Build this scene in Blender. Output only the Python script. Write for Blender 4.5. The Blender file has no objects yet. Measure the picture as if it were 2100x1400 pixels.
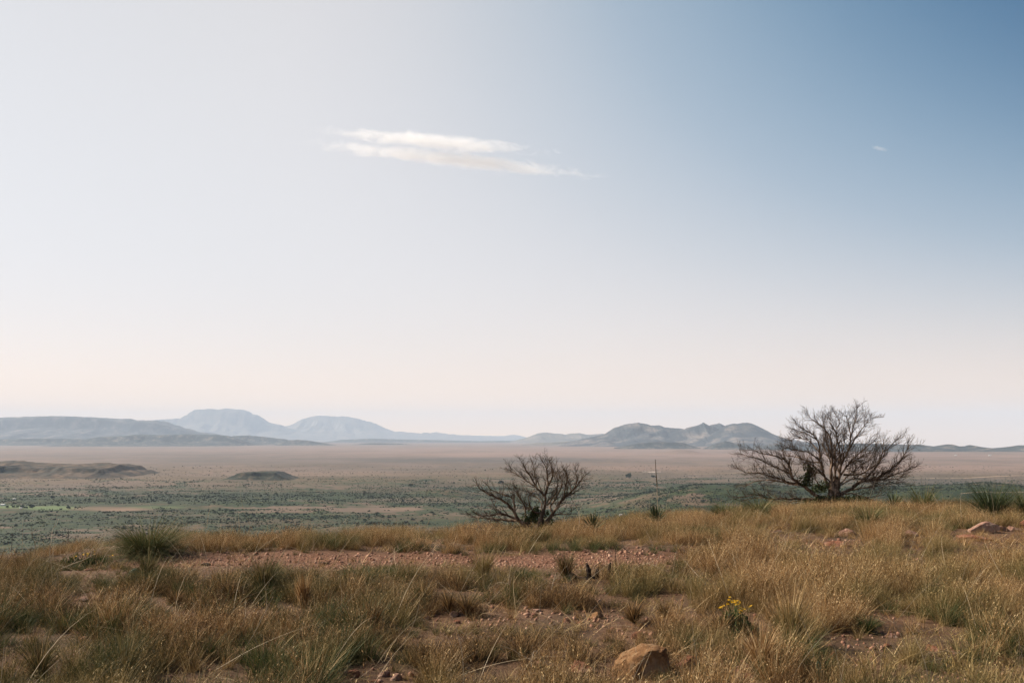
import bpy, math, random
import numpy as np
from mathutils import Vector, Matrix

# ---------------------------------------------------------------- camera, sky, sun
S = bpy.context.scene
C = S.collection
R = math.radians
FPX = 2042.0          # focal length in photo pixels (2100 wide)
EYE = 1.65
PITCH = R(5.32)
cam = bpy.data.cameras.new('camera'); camo = bpy.data.objects.new('camera', cam); C.objects.link(camo)
cam.sensor_width = 36.0; cam.lens = 36.0*FPX/2100.0
cam.clip_start = 0.1; cam.clip_end = 200000.0
camo.location = (0, 0, EYE); camo.rotation_euler = (math.pi/2+PITCH, 0, 0)
S.camera = camo

SUN_AZ = -72.0        # degrees clockwise from straight ahead (negative = left)
SUN_EL = 33.0
W = bpy.data.worlds.new('World'); S.world = W; W.use_nodes = True
wn = W.node_tree; bg = wn.nodes['Background']
sky = wn.nodes.new('ShaderNodeTexSky'); sky.sky_type = 'NISHITA'; sky.sun_disc = False
sky.sun_elevation = R(SUN_EL); sky.sun_rotation = R(SUN_AZ % 360)
sky.altitude = 1500; sky.air_density = 1.0; sky.dust_density = 3.2; sky.ozone_density = 1.6
bg.inputs['Strength'].default_value = 0.083
# dusty lower air: the Nishita sky is whitened towards the horizon and towards the sun
def WM(op, a_, b_=None, c_=None, clamp=False):
    n = wn.nodes.new('ShaderNodeMath'); n.operation = op; n.use_clamp = clamp
    for s_, v_ in zip(n.inputs, (a_, b_, c_)):
        if v_ is None: continue
        if isinstance(v_, (int, float)): s_.default_value = v_
        else: wn.links.new(v_, s_)
    return n.outputs[0]
wtc = wn.nodes.new('ShaderNodeTexCoord'); wsp = wn.nodes.new('ShaderNodeSeparateXYZ'); wn.links.new(wtc.outputs['Generated'], wsp.inputs[0])
wdt = wn.nodes.new('ShaderNodeVectorMath'); wdt.operation = 'DOT_PRODUCT'; wn.links.new(wtc.outputs['Generated'], wdt.inputs[0])
wdt.inputs[1].default_value = (math.sin(R(SUN_AZ))*math.cos(R(SUN_EL)), math.cos(R(SUN_AZ))*math.cos(R(SUN_EL)), math.sin(R(SUN_EL)))
w_el = WM('MULTIPLY', WM('ARCSINE', WM('MAXIMUM', wsp.outputs['Z'], 0.0)), 180/math.pi)
w_ga = WM('MULTIPLY', WM('ARCCOSINE', wdt.outputs['Value']), 180/math.pi)
w_g = WM('POWER', WM('MAXIMUM', WM('DIVIDE', WM('SUBTRACT', w_ga, 38.0), 50.0), 0.02), 1.5)
w_s = WM('DIVIDE', WM('MULTIPLY', w_el, w_g), 30.0, clamp=True)
wr = wn.nodes.new('ShaderNodeValToRGB'); wn.links.new(w_s, wr.inputs[0])
def lin(r_, g_, b_): return tuple((c_/255/12.92 if c_ < 10.3 else ((c_/255+0.055)/1.055)**2.4) for c_ in (r_, g_, b_))
SKY = [(0.0, (232, 232, 235)), (0.08, (238, 237, 239)), (0.14, (241, 239, 241)), (0.24, (228, 231, 237)), (0.37, (188, 208, 227)), (0.55, (128, 171, 205)), (0.76, (0, 108, 166)), (1.0, (0, 88, 150))]
wr.color_ramp.interpolation = 'B_SPLINE'
wel = wr.color_ramp.elements
while len(wel) < len(SKY): wel.new(0.5)
for e_, (p_, c_) in zip(wel, SKY): e_.position = p_; e_.color = (*lin(*c_), 1)
w_b = WM('MULTIPLY', WM('SUBTRACT', WM('SUBTRACT', 1.25, WM('MULTIPLY', w_el, 0.009)), WM('MULTIPLY', w_ga, 0.0055)), 1/0.12)
wv = wn.nodes.new('ShaderNodeVectorMath'); wv.operation = 'SCALE'; wn.links.new(wr.outputs[0], wv.inputs[0]); wn.links.new(w_b, wv.inputs['Scale'])
# brightest dust layer hugging the horizon
w_h = WM('EXPONENT', WM('DIVIDE', w_el, -2.6))
def glow(k): return WM('ADD', 1.0, WM('MULTIPLY', w_h, k))
wgl = wn.nodes.new('ShaderNodeCombineXYZ')
for i_, k_ in enumerate((1.22, 0.30, -0.46)): wn.links.new(glow(k_), wgl.inputs[i_])
wvm = wn.nodes.new('ShaderNodeVectorMath'); wvm.operation = 'MULTIPLY'; wn.links.new(wv.outputs[0], wvm.inputs[0]); wn.links.new(wgl.outputs[0], wvm.inputs[1])
wv = wvm
wmx = wn.nodes.new('ShaderNodeMix'); wmx.data_type = 'RGBA'; wmx.inputs[0].default_value = 0.95
wn.links.new(sky.outputs['Color'], wmx.inputs[6]); wn.links.new(wv.outputs[0], wmx.inputs[7]); wn.links.new(wmx.outputs[2], bg.inputs['Color'])
sl = bpy.data.lights.new('sun', 'SUN'); sl.energy = 5.0; sl.angle = R(0.53); sl.color = (1.0, 0.915, 0.79)
so = bpy.data.objects.new('sun', sl); C.objects.link(so)
sd = Vector((math.sin(R(SUN_AZ))*math.cos(R(SUN_EL)), math.cos(R(SUN_AZ))*math.cos(R(SUN_EL)), math.sin(R(SUN_EL))))
so.rotation_euler = sd.to_track_quat('Z', 'Y').to_euler(); so.location = sd*100
vs = S.view_settings; vs.view_transform = 'Standard'; vs.look = 'None'; vs.gamma = 1.0
vs.use_curve_mapping = False; vs.exposure = 0.75
S.cycles.volume_step_rate = 1.0
S.cycles.max_bounces = 6; S.cycles.volume_bounces = 4

# ---------------------------------------------------------------- helpers
rng = np.random.default_rng(7)
random.seed(7)
CP, SP = math.cos(PITCH), math.sin(PITCH)
def at(u, v, Y):
    """world point at depth Y (metres forward) seen at photo pixel u, v"""
    a, b = (u-1050)/FPX, (700-v)/FPX
    ry = CP - SP*b; rz = SP + CP*b
    k = Y/ry
    return Vector((a*k, Y, EYE+rz*k))
def to_uv(x, y, z):
    dz = z-EYE
    f = y*CP + dz*SP; u = -y*SP + dz*CP
    return 1050+FPX*x/f, 700-FPX*u/f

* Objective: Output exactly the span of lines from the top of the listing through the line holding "S.camera = camo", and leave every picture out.

* Solved exercise:
Build this scene in Blender. Output only the Python script. Write for Blender 4.5. The Blender file has no objects yet. Measure the picture as if it were 2100x1400 pixels.
import bpy, math, random
import numpy as np
from mathutils import Vector, Matrix

# ---------------------------------------------------------------- camera, sky, sun
S = bpy.context.scene
C = S.collection
R = math.radians
FPX = 2042.0          # focal length in photo pixels (2100 wide)
EYE = 1.65
PITCH = R(5.32)
cam = bpy.data.cameras.new('camera'); camo = bpy.data.objects.new('camera', cam); C.objects.link(camo)
cam.sensor_width = 36.0; cam.lens = 36.0*FPX/2100.0
cam.clip_start = 0.1; cam.clip_end = 200000.0
camo.location = (0, 0, EYE); camo.rotation_euler = (math.pi/2+PITCH, 0, 0)
S.camera = camo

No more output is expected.